MDA, Navy Down ICBM with Destroyer-Launched Missile Interceptor
USNI News - Sam LaGrone
The Navy and the Missile Defense Agency proved that an Aegis ballistic missile defense ship could effectively take down an intercontinental ballistic missile and serve as a backup to a ground-based homeland defense interceptor, the MDA announced on Tuesday.
FTM-44, mandated by Congress, pitted an ICBM target fired from Kwajalein Atoll against USS John Finn (DDG-113) firing the Standard Missile-3 Block IIA BMD interceptor during an early Tuesday morning test off Hawaii, the MDA announced.
Based on the preliminary data, the test was successful.
“FTM-44 satisfies a Congressional mandate to evaluate the feasibility of the SM-3 Block IIA missile’s capability to defeat an ICBM threat before the end of 2020,” reads the MDA statement.
The Raytheon-Mitsubishi Heavy Industries SM-3 Block IIA was originally designed and built for the intermediate-range ballistic missile threat set.
The test was crafted to see if the Aegis BMD system could augment the Ground-Based Midcourse Defense (GMD) network with the smaller SM-3 Block IIA.
“The Department is investigating the possibility of augmenting the Ground-based Midcourse Defense system by fielding additional sensors and weapon systems to hedge against unexpected developments in the missile threat,” MDA director Vice Adm. Jon Hill said in a Tuesday statement.
“We have demonstrated that an Aegis BMD-equipped vessel equipped with the SM-3 Block IIA missile can defeat an ICBM-class target, which is a step in the process of determining its feasibility as part of an architecture for layered defense of the homeland.”
The flight test is part of work the MDA and the Navy are doing to develop counters to emerging hypersonic weapons.

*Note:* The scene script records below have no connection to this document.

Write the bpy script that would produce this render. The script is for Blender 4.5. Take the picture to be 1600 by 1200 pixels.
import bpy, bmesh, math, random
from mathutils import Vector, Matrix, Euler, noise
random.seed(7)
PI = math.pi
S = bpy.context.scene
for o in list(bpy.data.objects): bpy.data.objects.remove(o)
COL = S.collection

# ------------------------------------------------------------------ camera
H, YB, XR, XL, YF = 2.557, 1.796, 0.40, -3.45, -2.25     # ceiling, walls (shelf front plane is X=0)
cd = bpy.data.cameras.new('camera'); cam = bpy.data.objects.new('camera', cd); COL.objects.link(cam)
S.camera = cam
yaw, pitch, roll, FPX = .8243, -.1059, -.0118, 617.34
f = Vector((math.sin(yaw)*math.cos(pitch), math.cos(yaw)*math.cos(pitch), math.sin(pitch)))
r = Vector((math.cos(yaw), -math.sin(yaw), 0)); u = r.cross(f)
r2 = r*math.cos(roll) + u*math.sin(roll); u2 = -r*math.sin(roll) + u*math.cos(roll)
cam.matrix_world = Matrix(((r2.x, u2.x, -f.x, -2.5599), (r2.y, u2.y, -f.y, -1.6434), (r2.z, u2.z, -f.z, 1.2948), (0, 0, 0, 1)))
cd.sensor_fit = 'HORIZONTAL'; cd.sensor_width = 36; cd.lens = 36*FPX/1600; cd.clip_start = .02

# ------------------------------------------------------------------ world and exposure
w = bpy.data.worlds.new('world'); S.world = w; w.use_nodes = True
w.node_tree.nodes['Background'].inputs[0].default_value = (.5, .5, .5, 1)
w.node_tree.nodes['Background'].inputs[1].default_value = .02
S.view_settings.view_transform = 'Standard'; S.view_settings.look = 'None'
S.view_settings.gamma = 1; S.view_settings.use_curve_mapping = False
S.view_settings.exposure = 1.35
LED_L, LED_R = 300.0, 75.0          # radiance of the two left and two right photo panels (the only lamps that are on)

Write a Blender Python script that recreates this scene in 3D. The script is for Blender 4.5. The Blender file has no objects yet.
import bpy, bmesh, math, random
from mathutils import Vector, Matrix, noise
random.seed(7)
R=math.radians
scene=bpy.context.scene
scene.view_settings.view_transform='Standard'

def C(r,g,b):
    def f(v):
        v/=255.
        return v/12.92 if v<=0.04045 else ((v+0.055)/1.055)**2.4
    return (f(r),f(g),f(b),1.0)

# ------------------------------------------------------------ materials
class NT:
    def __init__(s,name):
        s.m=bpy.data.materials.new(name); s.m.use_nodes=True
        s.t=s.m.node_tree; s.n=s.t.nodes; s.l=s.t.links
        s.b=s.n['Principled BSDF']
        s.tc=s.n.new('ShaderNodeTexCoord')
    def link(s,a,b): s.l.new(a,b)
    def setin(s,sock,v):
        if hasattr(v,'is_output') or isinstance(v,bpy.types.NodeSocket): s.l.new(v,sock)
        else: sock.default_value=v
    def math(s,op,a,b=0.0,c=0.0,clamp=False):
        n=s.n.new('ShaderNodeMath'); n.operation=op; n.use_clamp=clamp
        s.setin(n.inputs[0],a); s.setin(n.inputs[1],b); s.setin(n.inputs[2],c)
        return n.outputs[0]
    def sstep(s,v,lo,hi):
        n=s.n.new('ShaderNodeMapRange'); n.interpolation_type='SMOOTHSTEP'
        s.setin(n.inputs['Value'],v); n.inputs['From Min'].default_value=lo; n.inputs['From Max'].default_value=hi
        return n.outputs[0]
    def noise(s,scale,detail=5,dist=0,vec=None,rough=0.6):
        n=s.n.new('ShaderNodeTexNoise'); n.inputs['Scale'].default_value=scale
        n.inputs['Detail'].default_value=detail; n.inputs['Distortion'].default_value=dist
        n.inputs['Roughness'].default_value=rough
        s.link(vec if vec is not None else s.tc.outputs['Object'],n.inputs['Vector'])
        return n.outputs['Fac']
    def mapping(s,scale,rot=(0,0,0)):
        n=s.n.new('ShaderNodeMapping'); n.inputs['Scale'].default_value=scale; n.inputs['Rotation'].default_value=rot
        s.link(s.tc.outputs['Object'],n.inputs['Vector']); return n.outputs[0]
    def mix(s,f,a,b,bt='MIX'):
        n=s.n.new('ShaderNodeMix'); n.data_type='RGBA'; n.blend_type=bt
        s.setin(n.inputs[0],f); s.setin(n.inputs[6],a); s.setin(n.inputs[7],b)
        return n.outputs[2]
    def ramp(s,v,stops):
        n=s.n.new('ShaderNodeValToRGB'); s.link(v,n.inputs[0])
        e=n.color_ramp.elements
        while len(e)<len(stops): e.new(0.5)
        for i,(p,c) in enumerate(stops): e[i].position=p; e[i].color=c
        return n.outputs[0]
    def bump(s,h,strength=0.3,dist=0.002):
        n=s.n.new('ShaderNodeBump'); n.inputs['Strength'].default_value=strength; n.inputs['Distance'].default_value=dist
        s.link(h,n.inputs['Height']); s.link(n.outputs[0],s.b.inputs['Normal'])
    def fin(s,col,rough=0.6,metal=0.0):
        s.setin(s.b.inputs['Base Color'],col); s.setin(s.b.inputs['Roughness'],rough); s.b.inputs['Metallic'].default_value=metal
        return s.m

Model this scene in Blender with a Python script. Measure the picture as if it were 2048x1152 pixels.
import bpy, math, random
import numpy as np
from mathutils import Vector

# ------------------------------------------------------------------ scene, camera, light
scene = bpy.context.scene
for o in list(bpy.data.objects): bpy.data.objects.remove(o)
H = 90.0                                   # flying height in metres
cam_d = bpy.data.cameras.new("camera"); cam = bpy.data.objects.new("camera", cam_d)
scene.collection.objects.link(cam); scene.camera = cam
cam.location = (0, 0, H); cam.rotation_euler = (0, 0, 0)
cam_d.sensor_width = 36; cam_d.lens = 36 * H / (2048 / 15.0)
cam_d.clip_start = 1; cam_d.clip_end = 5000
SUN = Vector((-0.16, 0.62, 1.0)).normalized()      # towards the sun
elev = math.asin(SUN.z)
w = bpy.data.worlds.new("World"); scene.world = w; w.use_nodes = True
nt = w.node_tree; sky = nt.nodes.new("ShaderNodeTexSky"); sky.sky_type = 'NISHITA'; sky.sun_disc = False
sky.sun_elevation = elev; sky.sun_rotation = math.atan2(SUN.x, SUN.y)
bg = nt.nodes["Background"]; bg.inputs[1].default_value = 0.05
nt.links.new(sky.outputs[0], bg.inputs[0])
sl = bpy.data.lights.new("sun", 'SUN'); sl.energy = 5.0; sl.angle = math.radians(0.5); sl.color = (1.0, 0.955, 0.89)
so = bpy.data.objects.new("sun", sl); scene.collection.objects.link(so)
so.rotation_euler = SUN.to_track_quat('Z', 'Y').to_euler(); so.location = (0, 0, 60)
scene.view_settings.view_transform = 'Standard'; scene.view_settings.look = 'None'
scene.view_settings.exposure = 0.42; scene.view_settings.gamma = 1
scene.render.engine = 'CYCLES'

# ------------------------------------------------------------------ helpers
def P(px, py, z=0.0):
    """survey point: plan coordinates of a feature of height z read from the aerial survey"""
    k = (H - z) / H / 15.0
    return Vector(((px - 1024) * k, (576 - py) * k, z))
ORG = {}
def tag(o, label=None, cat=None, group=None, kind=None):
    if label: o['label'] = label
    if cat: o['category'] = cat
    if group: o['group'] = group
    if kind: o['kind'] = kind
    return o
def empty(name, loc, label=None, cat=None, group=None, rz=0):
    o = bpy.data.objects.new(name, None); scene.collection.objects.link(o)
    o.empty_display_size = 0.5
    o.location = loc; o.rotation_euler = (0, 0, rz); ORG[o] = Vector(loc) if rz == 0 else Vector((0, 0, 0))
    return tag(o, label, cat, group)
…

Key to the effort is how the Navy and MDA are networking sensors aboard the destroyers detecting weapons with other systems that can fire interceptors.
“We can take advantage of terrestrial-based and mobile sea-based systems today to get the tracking data and get that over to a [shooter],”
Hill said in August.
“So we can now take a forward-based ship’s sensor, take what it sees, pass that to a shooting ship and then get the right weapon up to the glide phase. And that’s what we’re working our way through now.”